At first, his clients thought they were being helped. The federal government issues work authorization and a social security number when someone applies for asylum, so Maroun was able to give them something concrete — though the suit alleged he sometimes asked for extra money before forking them over.
But then he would disappear. Maroun would have employees call clients before court dates and request payment and threaten that he would not go to court or drop their case if they didn’t pay up, according to court filings.
The clients who testified in the case all severed their relationships with Maroun upon finding out he filed for asylum without their knowledge, and hired other attorneys to deal with the fallout.
“I infer that Maroun filed asylum applications for dozens more clients who were similarly situated, and had no interactions with immigration enforcements before,” Smith wrote in his order.
In one example spelled out in the judge’s ruling, Julio Ramos heard about Maroun’s services through a radio program. He met with Maroun and a legal assistant who said the immigration process could take “two to four years and then he would get a green card,” and before that, Ramos could obtain a driver’s license and social security number.
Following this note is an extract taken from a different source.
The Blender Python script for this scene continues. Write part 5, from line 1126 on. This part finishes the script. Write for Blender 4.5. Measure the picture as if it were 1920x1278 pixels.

Ramos signed a document in English, which he couldn’t read, that made numeric references to provisions of law that address asylum applications, but Ramos was given no explanation of what the document meant. Ramos was charged $16,000, and gave $2,000 cash as downpayment, according to court documents.
He also signed an affidavit in English, which he says Maroun and Harris didn’t translate, that included incorrect information about his Brazilian background. When Ramos later asked Maroun for a copy of the documents, he was charged $5,000 for them. He learned Maroun filed for asylum on his behalf when he met with a legal services attorney to prepare taxes.
“When Ramos learned Maroun had filed an asylum application and that removal proceedings could result, he cried and felt shock and fear,” the judge wrote.
Maroun submitted immigration-related petitions and applications on behalf of more than 1,000 residents in Eastern Massachusetts since 2013, many of whom are Brazilian and speak limited English.
Maroun was ordered to pay $160,000 in civil penalties and $81,800 to affected clients. He has been banned from representing new clients, collecting legal fees or filing immigration applications without explaining legal processes and obtaining consent for those. It is up to the Massachusetts Board of Bar Overseers and the Supreme Judicial Court to decide whether his ability to practice law should be impacted.
Healey’s office said the asylum scheme is a very popular practice in immigration law.
Shusterman said the case should “alert other attorneys in the Commonwealth who may be engaging in these sorts of practices that, hey, it's against the law and you face not only liability from your clients that can sue you directly for violating their rights under the consumer protection statute, by engaging in this conduct. But you also may face scrutiny and serious action by the state.”
Maroun, who represented himself at trial, has filed an appeal.